## Begin Given information
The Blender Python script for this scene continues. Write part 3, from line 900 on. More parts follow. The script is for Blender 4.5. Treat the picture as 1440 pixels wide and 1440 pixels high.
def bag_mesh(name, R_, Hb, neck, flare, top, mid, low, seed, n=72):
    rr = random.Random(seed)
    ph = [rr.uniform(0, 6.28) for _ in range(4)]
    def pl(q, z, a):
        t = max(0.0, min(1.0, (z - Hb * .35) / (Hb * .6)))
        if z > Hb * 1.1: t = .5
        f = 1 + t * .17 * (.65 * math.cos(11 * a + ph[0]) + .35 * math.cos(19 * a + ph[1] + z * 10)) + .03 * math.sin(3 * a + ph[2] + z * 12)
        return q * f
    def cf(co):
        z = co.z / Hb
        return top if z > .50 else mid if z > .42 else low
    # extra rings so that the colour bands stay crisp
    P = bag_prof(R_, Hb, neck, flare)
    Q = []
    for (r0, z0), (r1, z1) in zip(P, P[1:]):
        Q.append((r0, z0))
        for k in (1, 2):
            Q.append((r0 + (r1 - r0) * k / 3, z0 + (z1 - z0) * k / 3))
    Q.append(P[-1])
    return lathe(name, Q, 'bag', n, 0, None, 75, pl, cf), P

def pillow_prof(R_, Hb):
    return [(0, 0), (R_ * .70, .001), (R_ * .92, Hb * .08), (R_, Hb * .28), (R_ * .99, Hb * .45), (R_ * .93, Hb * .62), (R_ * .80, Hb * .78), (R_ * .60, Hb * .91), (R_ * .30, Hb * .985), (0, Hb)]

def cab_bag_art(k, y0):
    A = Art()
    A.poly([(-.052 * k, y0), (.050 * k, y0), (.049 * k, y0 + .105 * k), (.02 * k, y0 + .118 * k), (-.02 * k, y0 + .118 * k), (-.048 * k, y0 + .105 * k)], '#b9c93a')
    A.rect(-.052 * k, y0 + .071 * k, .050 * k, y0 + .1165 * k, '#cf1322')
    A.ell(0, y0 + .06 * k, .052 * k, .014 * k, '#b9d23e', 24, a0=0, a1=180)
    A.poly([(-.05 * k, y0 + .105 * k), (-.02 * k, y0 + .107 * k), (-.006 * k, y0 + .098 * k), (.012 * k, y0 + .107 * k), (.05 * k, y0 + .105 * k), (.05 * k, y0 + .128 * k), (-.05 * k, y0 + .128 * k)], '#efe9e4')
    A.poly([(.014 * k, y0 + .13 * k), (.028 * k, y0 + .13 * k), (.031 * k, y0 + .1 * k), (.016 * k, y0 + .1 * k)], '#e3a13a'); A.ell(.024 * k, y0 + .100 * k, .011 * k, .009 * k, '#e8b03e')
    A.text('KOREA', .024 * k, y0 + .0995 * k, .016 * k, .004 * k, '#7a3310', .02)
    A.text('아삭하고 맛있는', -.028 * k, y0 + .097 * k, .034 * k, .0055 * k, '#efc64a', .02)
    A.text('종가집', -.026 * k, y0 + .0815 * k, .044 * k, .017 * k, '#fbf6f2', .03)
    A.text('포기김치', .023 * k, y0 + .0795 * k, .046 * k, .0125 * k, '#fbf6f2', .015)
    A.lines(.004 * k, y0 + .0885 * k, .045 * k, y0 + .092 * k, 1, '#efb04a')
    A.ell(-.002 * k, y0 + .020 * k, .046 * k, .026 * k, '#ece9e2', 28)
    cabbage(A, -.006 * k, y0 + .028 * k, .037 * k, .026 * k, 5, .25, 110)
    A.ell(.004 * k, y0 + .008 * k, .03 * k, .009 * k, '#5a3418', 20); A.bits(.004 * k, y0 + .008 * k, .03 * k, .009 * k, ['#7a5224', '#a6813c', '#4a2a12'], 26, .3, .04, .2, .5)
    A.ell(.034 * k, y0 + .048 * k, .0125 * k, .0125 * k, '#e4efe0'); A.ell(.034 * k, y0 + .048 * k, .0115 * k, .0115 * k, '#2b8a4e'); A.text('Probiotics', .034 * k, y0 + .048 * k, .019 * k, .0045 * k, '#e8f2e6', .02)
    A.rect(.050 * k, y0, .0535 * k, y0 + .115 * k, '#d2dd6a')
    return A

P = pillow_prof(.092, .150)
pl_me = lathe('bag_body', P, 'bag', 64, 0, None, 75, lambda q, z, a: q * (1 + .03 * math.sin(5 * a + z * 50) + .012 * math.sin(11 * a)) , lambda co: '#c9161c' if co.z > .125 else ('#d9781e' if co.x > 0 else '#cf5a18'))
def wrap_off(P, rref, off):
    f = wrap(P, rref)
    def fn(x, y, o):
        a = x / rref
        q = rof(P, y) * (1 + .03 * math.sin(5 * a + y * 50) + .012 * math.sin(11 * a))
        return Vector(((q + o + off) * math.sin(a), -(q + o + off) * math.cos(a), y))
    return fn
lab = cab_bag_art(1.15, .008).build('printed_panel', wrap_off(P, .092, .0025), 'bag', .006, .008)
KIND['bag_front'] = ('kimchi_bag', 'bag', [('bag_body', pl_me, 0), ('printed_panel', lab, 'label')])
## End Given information
● **Job**
Please write out the material word for word from its first line through the line holding "return [(0, 0), (R_", including both, and no line past it.

● **Output for this exercise**
The Blender Python script for this scene continues. Write part 3, from line 900 on. More parts follow. The script is for Blender 4.5. Treat the picture as 1440 pixels wide and 1440 pixels high.
def bag_mesh(name, R_, Hb, neck, flare, top, mid, low, seed, n=72):
    rr = random.Random(seed)
    ph = [rr.uniform(0, 6.28) for _ in range(4)]
    def pl(q, z, a):
        t = max(0.0, min(1.0, (z - Hb * .35) / (Hb * .6)))
        if z > Hb * 1.1: t = .5
        f = 1 + t * .17 * (.65 * math.cos(11 * a + ph[0]) + .35 * math.cos(19 * a + ph[1] + z * 10)) + .03 * math.sin(3 * a + ph[2] + z * 12)
        return q * f
    def cf(co):
        z = co.z / Hb
        return top if z > .50 else mid if z > .42 else low
    # extra rings so that the colour bands stay crisp
    P = bag_prof(R_, Hb, neck, flare)
    Q = []
    for (r0, z0), (r1, z1) in zip(P, P[1:]):
        Q.append((r0, z0))
        for k in (1, 2):
            Q.append((r0 + (r1 - r0) * k / 3, z0 + (z1 - z0) * k / 3))
    Q.append(P[-1])
    return lathe(name, Q, 'bag', n, 0, None, 75, pl, cf), P

def pillow_prof(R_, Hb):
    return [(0, 0), (R_ * .70, .001), (R_ * .92, Hb * .08), (R_, Hb * .28), (R_ * .99, Hb * .45), (R_ * .93, Hb * .62), (R_ * .80, Hb * .78), (R_ * .60, Hb * .91), (R_ * .30, Hb * .985), (0, Hb)]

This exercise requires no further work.